Cidade onde piloto cresceu ignora o filho ilustre

FÁBIO VICTOR
PAULO COBOS
ENVIADOS ESPECIAIS A KERPEN

A placa com o limite de velocidade anuncia algo de esquisito. Na rua Kölner, a principal de Kerpen, os radares não permitem que se passe dos 30 km. É um alerta de que tudo na modorrenta cidadezinha seja discreto e devagar. Seria mais uma entre tantas cidadezinhas assim no oeste alemão, não fosse o fato, que torna a placa ainda mais bizarra, de que ali cresceu o piloto mais vencedor da história da F-1.
Michael Schumacher, nascido em Hürth-Hermülheim, lugarejo a cerca de 20 km, e criado em Kerpen, onde também começou a correr, é só um espectro ali.
Diferentemente do que se imagina quando se pensa no Brasil, não há idolatria nem euforia dos habitantes em relação ao ilustre filho da terra. Nenhum pôster, nenhum retrato, nenhuma manifestação que indique que aquela é a terra de Schumacher.
Ou quase nenhuma, já que há, no quintal de uma única casa, uma bandeirinha da Ferrari a tremular. E há a rua Michael Schumacher, inaugurada em 2000, quando o hoje heptacampeão ganhou o seu terceiro título. Dá acesso ao enorme e moderno kartódromo que o piloto construiu e que é administrado pelo seu pai, Rolf -que estava no local quando a Folha esteve lá, no mês passado, mas se recusou a dar entrevistas, alegando que parou de fazê-lo porque a imprensa já deturpou muito o que ele diz.
Mas, no núcleo central da cidade, que tem 20 mil habitantes (a "Grande Kerpen" reúne 50 mil), ninguém dá muita bola para o campeão, muito pelo fato de que é outro o esporte mais popular.
"Nós gostamos é de futebol. Aqui todo mundo torce para o Colônia, mas não há muito mais a fazer. As pessoas são como robôs, programados para rotina casa-trabalho, trabalho-casa. É como se fosse uma cidade-dormitório", diz Ayhan Gundogdu, 28, químico e tecladista da banda Emek, de ascendência turca como 10% da população.
O estudante Alexander Palantohen, 14, diz que o desdém com o campeão é muito culpa dele mesmo. "Nós gostamos do Schumacher, mas ele não liga muito para badalação, é muito na dele. Só vem aqui para visitar a família e mais nada."
"Como quase todo mundo aqui, prefiro futebol à F-1. E em segundo lugar corridas de kart", conta Alexander, que prefere o kartódromo de Schumacher ao outro, onde o campeão começou, pois este não aluga karts.

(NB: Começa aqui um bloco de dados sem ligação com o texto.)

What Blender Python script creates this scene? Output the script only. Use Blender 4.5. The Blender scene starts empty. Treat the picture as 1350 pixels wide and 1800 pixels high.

Mesmo no salão "Conny", onde o astro corta o cabelo, por 16 (R$ 46,5), o entusiasmo é pequeno. O único cliente na tarde de 23 de junho era Niklas Aussem, 14, acompanhado da mãe, Karin. Questionado se prefere F-1 ou futebol, o garoto não hesita em cravar a segunda opção.
Como toda regra, há em Kerpen uma exceção -ou quase. Um dos maiores fãs mundiais de Schumacher, que acompanha o piloto por toda a parte, sempre fantasiado com uma cartola com um bonequinho do campeão, Reiner Ferling, 53, vive numa cidade próxima. "É que, como ele já ganhou sete títulos, para o pessoal daqui é meio normal", interpreta ele, que fundou um fã-clube do piloto. Dos 250 integrantes, só 30 são de Kerpen.
A mulher de Reiner, Marita, tem outra avaliação, a de que boa parte da culpa é do ex-prefeito Ralf Valkysers, que deixou o cargo em dezembro passado.
"Ele se queixava que Schumacher não vinha muito aqui, então o retaliava. No ano passado, na corrida em que ele acabou sendo heptacampeão, estava programado um telão na rua e uma festa em seguida. Não teve porque o prefeito disse que esqueceu e foi a um torneio de xadrez."